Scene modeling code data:
══════════════════════════════

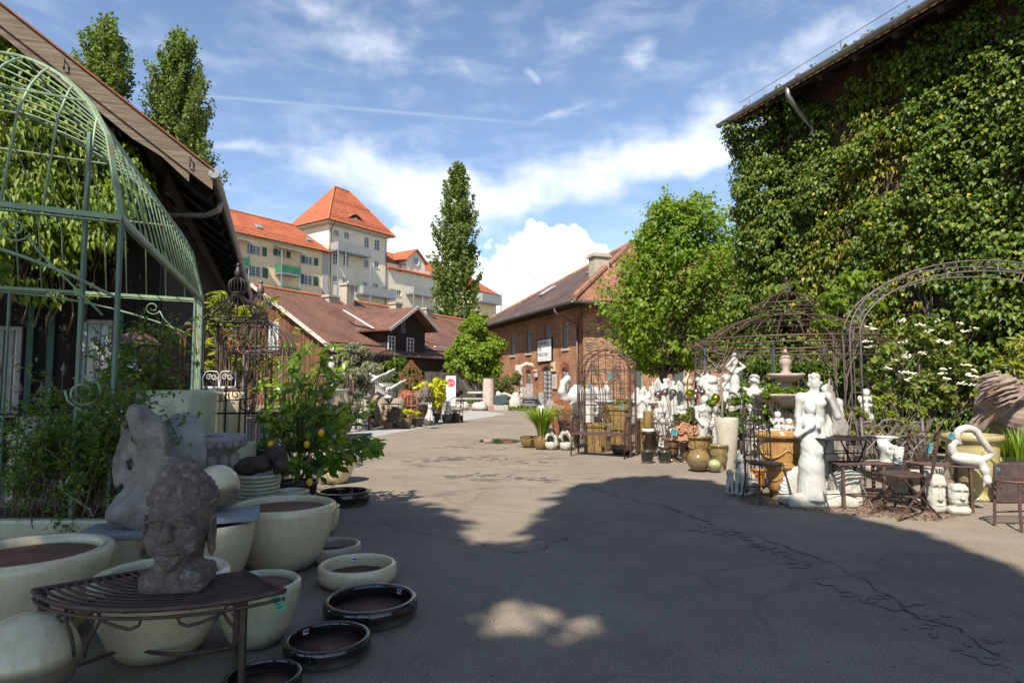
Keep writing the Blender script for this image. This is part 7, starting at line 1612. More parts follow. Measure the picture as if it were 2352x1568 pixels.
for k in range(16): a = 2 * pi * k / 16; q = MB(); q.tube([(r * cos(a), r * sin(a), z) for r, z in ((r1 * 1.14, zt1 + .26), (r1 * 1.02, zt1 + .20), (r1 * .94, zt1 + .22), (r1 * .74, zt1 + .37), (r1 * .48, zt1 + .48), (r1 * .22, zt1 + .54), (.02, zt1 + .56))], .010, 4); q.build('lantern_rib', iron_br, T)
q = MB()
for s_ in (0, 1.57): ax = (cos(s_), sin(s_), 0); q.scroll((0, 0, zt1 + .66), .10, 1.1, .007, ax, (0, 0, 1), R(-60)); q.ring((0, 0, zt1 + .66), .10, .007, 18, 4, (-sin(s_), cos(s_), 0))
q.tube([(0, 0, zt1 + .54), (0, 0, zt1 + .86)], .008, 5); q.ell((0, 0, zt1 + .86), .03, 8); q.build('finial', iron_gy, T)
for tier, (r, z, n, s_) in enumerate(((GR, zr0 + .13, 48, .065), (GR, zr0 + .0, 48, .045), (r1, zt1 + .09, 26, .06), (r1, zt1 - .06, 26, .045))):
 for k in range(n): a = 2 * pi * k / n; q = MB(); q.ring((r * cos(a), r * sin(a), z), s_, .006, 9, 3, (cos(a), sin(a), 0), 0 if tier % 2 == 0 else pi, pi if tier % 2 == 0 else 2 * pi); q.build('frieze_scroll', iron_dk, T) if k % 2 == 0 or True else None
for z in (.35, .85):
 q = MB(); q.tube([(GR * cos(a), GR * sin(a), z) for a in [R(200 + i * 6) for i in range(20)]], .012, 5); q.build('balustrade_rail', iron_dk, T)
# ---- big garden arch at the right
GA = thing('garden_arch', 'wide grey iron garden arch with scrollwork at the right edge', 'arch', (0, 0, 0)); ay = 9.4
xl, xr = px(1954, ay), px(2700, ay * .93); zs = at(1942, 770, ay).z; zc = at(2300, 598, ay).z
cx_ = (xl + xr) / 2
for dy, dx, o in ((0, 0, 0), (0, 0, .16), (.42, .10, .02), (.42, .10, .18)):
 hw_ = (xr - xl) / 2 - o; q = MB(); q.tube([(cx_ - hw_ + dx, ay + dy, 0), (cx_ - hw_ + dx, ay + dy, zs)] + [(cx_ + dx - hw_ * cos(a), ay + dy, zs + (zc - zs - o) * sin(a)) for a in [i * pi / 30 for i in range(1, 30)]] + [(cx_ + hw_ + dx, ay + dy, zs), (cx_ + hw_ + dx, ay + dy, 0)], .0125, 6); q.build('arch_rod', iron_gy, GA, smooth=True)
for i in range(1, 30, 3):
 a = i * pi / 30; hw_ = (xr - xl) / 2
 p = [Vector((cx_ + dx - (hw_ - o) * cos(a), ay + dy, zs + (zc - zs - o) * sin(a))) for dy, dx, o in ((0, 0, 0), (0, 0, .16), (.42, .10, .02), (.42, .10, .18))]
 q = MB(); q.tube([p[0], p[1]], .011, 4); q.tube([p[0], p[2]], .011, 4); q.tube([p[2], p[3]], .011, 4); q.build('arch_rung', iron_gy, GA)
 a2 = a + .16; c = Vector((cx_ - (hw_ - .08) * cos(a2), ay, zs + (zc - zs - .08) * sin(a2))); t = Vector((sin(a2), 0, cos(a2))); n_ = Vector((-cos(a2), 0, sin(a2))); q = MB(); q.scroll(c, .055, 1.2, .006, t, n_, 0, 14, 4); q.scroll(c + t * .13, .055, 1.2, .006, -t, -n_, 0, 14, 4); q.build('scroll', iron_gy, GA)
for z in (.1, .5, .9, 1.3): q = MB(); q.tube([(xl, ay, z), (xl + .16, ay, z)], .008, 4); q.scroll((xl + .08, ay, z + .15), .05, 1.2, .005, (1, 0, 0), (0, 0, 1), 0, 12, 4); q.build('scroll', iron_gy, GA)
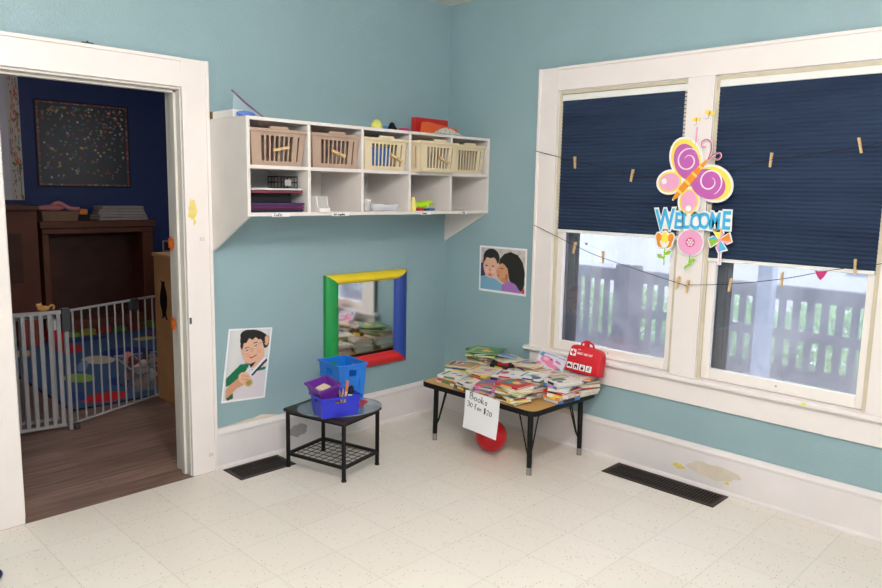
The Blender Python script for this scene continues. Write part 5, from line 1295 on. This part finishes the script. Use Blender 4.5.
# bulletin board
bb = empty('bulletin_board', (-.72, 4.995, 1.575), label='black bulletin board covered with small coloured dots on the navy wall', cat='bulletin board')
rr = random.Random(11)
pal = [(200, 70, 60), (230, 190, 90), (90, 150, 90), (200, 120, 60), (150, 80, 140), (90, 110, 170), (220, 200, 190)]
dots = []
for _ in range(230):
    v = rr.random() ** 1.5; dots.append(('e', rr.choice(pal), .06 + .88 * rr.random(), .06 + .84 * v, .009 + .006 * rr.random(), .009 + .006 * rr.random(), 0))
for i in range(46):
    for (u, v) in ((.02 + .96 * i / 45, .982), (.02, .02 + .96 * i / 45), (.98, .02 + .96 * i / 45), (.02 + .96 * i / 45, .018)): dots.append(('e', rr.choice([(200, 50, 70), (210, 60, 60), (200, 160, 150), (120, 60, 60)]), u, v, .008, .008, 0))
painted(shapes_fn((14, 13, 16), dots), .98, .91, 150, 140, TL(-.49, -.0062, 0)).build('printed_sheet', paint_mat('printed_paper', .3), bb)
MB().box((-.50, -.005, -.01), (.50, 0, .92)).build('backing_board', M['blackp'], bb)
# objects on the mantel
b = MB(); b.frus([(-.17, -.1, 0), (.17, -.1, 0), (.17, .1, 0), (-.17, .1, 0)], [(-.18, -.11, .10), (.18, -.11, .10), (.18, .11, .10), (-.18, .11, .10)]); simple('cardboard_box', b, mat('brown_card', (134, 104, 82), rough=.8), 'low brown cardboard box on the dark mantel', 'box', loc=(-1.18, 4.57, 1.2155))
b = MB(); b.ball((-.06, 0, .03), (.14, .09, .035), 16); b.tube(sag([(-.05, 0, .04), (.02, -.02, .085), (.12, -.04, .03), (.22, -.06, .02)], 4), .022, 10); simple('pink_fabric_bundle', b, mat('dusty_pink_cloth', (206, 132, 138), rough=.9, bump=.5), 'pink fabric bundle on the brown box on the mantel', 'fabric', loc=(-1.19, 4.57, 1.3155), smooth='all')
b = MB(); b.box((-.045, -.05, 0), (.045, .05, .06)); simple('orange_cup', b, mat('orange_plastic_toy', (236, 140, 50), var=0), 'small orange toy beside the pink bundle on the mantel', 'toy', loc=(-.93, 4.57, 1.2755), bevel=.012)
b = MB(); b.box((-.055, -.06, 0), (.055, .06, .0595)); simple('dark_box', b, M['blackp'], 'small dark box under the orange toy on the mantel', 'box', loc=(-.93, 4.57, 1.2155))
rt = empty('paper_roll_stack', (-.54, 4.55, 1.2155), R(-3), label='stack of large folded grey paper sheets on the mantel', cat='paper')
rr = random.Random(2)
for k in range(5):
    b = MB(); T = Matrix.Rotation(R(rr.uniform(-5, 5)), 4, 'Z'); b.box((-.27 + .01 * k, -.12, k * .031), (.27 - .012 * k, .16, k * .031 + .029), 0, T); b.build('paper_sheet', mat('grey_kraft_paper', (176, 164, 160), rough=.8, var=.1), rt, bevel=.008)
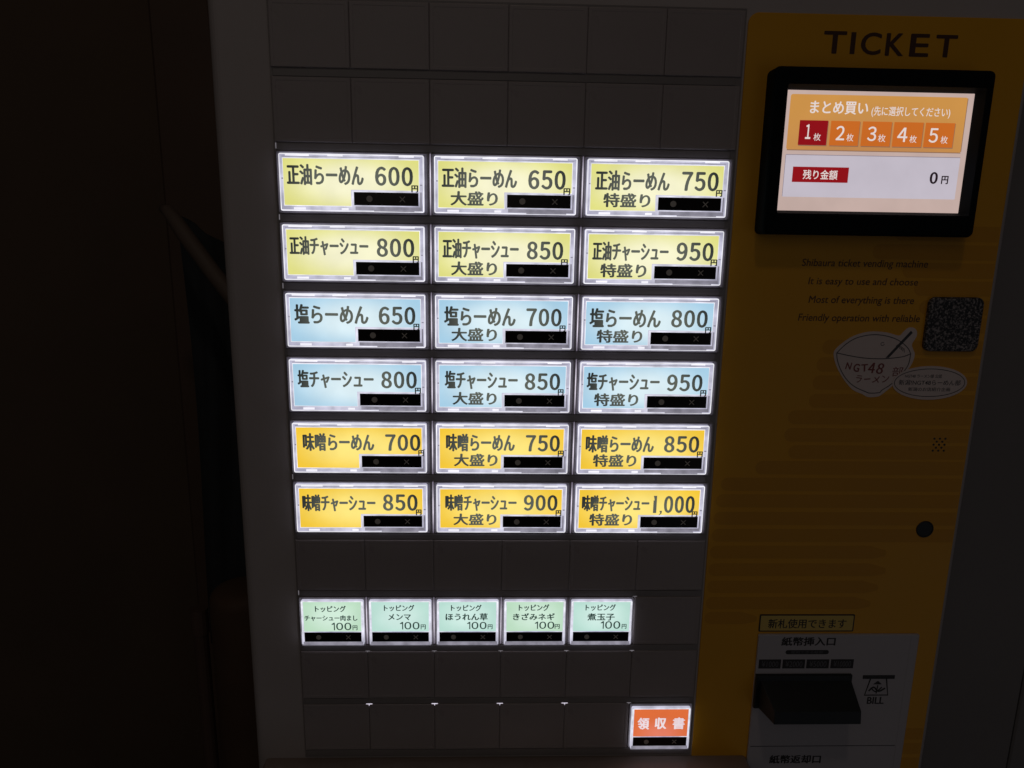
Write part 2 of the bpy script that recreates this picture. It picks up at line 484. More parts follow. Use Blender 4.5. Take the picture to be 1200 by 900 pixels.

══════════════════════════════

Pull out each line of the entries that contains "follow".

§ REPLY:
Keep writing the Blender script for this image. This is part 7, starting at line 1612. More parts follow. Measure the picture as if it were 2352x1568 pixels.
Write part 2 of the bpy script that recreates this picture. It picks up at line 484. More parts follow. Use Blender 4.5. Take the picture to be 1200 by 900 pixels.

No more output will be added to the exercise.